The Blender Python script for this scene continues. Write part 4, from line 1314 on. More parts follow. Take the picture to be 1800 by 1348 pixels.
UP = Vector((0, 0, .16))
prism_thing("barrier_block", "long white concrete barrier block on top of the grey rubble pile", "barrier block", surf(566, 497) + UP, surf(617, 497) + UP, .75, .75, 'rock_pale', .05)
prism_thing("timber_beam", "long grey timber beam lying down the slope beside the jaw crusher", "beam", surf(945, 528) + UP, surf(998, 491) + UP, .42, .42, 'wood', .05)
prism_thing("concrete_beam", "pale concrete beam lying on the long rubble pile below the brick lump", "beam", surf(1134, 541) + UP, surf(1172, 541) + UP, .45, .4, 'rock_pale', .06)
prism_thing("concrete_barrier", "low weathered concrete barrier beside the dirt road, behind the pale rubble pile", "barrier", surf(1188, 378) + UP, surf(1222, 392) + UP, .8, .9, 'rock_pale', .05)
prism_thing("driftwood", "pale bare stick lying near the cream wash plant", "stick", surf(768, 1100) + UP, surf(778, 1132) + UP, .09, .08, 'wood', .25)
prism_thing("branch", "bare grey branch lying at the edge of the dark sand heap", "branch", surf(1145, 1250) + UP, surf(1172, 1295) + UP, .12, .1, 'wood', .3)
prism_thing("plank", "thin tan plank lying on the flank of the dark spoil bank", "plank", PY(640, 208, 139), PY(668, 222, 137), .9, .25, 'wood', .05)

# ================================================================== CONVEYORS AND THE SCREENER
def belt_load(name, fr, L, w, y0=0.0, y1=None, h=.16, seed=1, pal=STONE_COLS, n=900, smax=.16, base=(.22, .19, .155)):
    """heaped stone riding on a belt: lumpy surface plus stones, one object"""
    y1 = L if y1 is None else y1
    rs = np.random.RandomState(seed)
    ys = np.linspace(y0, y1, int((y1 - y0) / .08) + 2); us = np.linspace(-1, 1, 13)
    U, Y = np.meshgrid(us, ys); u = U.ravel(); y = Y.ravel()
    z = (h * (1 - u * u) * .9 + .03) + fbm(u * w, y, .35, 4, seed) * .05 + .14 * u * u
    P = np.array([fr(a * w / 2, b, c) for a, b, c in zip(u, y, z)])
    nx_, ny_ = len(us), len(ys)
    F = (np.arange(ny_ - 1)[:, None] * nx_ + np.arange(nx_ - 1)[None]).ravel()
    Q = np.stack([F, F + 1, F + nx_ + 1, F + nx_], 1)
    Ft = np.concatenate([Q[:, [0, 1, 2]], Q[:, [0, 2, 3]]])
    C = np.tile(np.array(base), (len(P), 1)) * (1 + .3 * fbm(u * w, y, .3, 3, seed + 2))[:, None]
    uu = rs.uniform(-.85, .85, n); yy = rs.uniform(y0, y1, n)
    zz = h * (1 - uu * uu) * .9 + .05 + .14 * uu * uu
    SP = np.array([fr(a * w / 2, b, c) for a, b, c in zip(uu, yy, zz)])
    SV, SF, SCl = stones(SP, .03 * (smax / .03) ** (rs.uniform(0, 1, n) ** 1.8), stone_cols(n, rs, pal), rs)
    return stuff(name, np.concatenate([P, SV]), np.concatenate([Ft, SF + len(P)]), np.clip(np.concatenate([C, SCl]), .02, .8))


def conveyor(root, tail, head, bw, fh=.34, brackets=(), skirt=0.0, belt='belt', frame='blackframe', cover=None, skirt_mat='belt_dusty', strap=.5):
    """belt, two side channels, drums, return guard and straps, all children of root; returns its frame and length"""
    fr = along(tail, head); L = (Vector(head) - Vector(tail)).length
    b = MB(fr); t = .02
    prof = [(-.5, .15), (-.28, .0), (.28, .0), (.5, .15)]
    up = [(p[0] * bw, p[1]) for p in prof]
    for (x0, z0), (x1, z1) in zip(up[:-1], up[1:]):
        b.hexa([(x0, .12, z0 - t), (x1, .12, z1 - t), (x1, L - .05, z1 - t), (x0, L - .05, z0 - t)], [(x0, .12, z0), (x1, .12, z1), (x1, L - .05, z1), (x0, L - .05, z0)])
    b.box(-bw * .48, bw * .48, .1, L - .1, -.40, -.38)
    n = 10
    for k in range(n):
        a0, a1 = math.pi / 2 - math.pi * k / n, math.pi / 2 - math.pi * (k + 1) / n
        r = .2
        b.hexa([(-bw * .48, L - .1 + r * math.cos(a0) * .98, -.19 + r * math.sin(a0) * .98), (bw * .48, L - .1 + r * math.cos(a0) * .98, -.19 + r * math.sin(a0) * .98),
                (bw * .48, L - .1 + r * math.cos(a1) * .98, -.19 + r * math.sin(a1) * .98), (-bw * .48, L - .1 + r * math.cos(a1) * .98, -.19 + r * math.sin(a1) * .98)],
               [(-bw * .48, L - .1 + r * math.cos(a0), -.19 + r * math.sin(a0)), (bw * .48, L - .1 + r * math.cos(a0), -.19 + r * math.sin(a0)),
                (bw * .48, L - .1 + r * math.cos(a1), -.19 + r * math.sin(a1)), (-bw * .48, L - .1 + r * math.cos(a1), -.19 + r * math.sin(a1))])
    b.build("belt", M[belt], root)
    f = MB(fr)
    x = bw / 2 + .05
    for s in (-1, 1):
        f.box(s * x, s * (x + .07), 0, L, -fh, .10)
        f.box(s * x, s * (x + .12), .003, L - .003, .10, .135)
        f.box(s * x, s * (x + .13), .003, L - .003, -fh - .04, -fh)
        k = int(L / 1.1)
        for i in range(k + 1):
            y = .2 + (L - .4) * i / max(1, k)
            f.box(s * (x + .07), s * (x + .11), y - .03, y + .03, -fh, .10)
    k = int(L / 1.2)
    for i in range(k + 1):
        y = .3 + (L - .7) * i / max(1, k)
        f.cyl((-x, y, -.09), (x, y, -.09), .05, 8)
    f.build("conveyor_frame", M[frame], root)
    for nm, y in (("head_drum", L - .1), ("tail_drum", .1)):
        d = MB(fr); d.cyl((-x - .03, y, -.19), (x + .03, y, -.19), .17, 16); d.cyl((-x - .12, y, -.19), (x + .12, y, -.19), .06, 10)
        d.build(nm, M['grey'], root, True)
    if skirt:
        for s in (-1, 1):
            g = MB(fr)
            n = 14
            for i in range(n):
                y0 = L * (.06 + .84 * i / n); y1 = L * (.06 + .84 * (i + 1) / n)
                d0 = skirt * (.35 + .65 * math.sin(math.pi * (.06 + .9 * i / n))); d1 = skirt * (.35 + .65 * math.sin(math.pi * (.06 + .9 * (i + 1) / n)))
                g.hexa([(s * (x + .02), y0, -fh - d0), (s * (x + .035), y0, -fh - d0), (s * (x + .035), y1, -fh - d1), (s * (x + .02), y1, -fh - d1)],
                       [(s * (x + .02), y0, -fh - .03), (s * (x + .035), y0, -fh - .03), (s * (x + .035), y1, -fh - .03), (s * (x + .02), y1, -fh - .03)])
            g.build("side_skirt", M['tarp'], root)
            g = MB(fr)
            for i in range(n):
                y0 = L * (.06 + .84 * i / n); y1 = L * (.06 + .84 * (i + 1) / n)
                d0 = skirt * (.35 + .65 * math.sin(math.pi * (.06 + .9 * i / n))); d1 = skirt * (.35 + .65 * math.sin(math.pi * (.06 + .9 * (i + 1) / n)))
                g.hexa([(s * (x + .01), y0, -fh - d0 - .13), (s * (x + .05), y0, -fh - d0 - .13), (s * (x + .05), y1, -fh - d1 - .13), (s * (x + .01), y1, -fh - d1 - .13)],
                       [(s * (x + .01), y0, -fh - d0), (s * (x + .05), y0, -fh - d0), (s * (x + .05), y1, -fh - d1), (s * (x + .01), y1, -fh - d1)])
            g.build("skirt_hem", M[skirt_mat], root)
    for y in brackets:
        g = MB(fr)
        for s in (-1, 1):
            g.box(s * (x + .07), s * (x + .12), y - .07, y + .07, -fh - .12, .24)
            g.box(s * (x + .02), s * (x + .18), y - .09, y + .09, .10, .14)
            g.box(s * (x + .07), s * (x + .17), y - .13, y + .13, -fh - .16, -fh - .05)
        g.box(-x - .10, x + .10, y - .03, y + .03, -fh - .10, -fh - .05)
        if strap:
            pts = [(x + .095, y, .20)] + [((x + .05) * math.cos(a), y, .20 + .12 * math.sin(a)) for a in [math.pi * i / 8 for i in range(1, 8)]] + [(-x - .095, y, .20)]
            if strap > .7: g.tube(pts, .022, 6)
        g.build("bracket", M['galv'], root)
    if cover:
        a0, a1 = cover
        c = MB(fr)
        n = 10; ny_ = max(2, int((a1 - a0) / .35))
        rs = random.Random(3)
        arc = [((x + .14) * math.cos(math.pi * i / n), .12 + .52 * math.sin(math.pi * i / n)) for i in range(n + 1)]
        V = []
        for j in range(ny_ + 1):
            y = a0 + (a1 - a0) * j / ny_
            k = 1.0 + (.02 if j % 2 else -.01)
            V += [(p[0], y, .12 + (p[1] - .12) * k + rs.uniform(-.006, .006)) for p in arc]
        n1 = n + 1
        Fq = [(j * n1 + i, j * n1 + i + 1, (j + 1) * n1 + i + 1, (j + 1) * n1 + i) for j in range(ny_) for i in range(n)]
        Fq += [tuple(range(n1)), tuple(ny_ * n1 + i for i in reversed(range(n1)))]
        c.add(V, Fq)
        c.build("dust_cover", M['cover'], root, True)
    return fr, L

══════

Problem to solve
From the first line of the listing above to the line with "137), .9, .25, 'wood', .05)", please transcribe each line exactly, both ends included, and nothing beyond that.

Complete response
The Blender Python script for this scene continues. Write part 4, from line 1314 on. More parts follow. Take the picture to be 1800 by 1348 pixels.
UP = Vector((0, 0, .16))
prism_thing("barrier_block", "long white concrete barrier block on top of the grey rubble pile", "barrier block", surf(566, 497) + UP, surf(617, 497) + UP, .75, .75, 'rock_pale', .05)
prism_thing("timber_beam", "long grey timber beam lying down the slope beside the jaw crusher", "beam", surf(945, 528) + UP, surf(998, 491) + UP, .42, .42, 'wood', .05)
prism_thing("concrete_beam", "pale concrete beam lying on the long rubble pile below the brick lump", "beam", surf(1134, 541) + UP, surf(1172, 541) + UP, .45, .4, 'rock_pale', .06)
prism_thing("concrete_barrier", "low weathered concrete barrier beside the dirt road, behind the pale rubble pile", "barrier", surf(1188, 378) + UP, surf(1222, 392) + UP, .8, .9, 'rock_pale', .05)
prism_thing("driftwood", "pale bare stick lying near the cream wash plant", "stick", surf(768, 1100) + UP, surf(778, 1132) + UP, .09, .08, 'wood', .25)
prism_thing("branch", "bare grey branch lying at the edge of the dark sand heap", "branch", surf(1145, 1250) + UP, surf(1172, 1295) + UP, .12, .1, 'wood', .3)
prism_thing("plank", "thin tan plank lying on the flank of the dark spoil bank", "plank", PY(640, 208, 139), PY(668, 222, 137), .9, .25, 'wood', .05)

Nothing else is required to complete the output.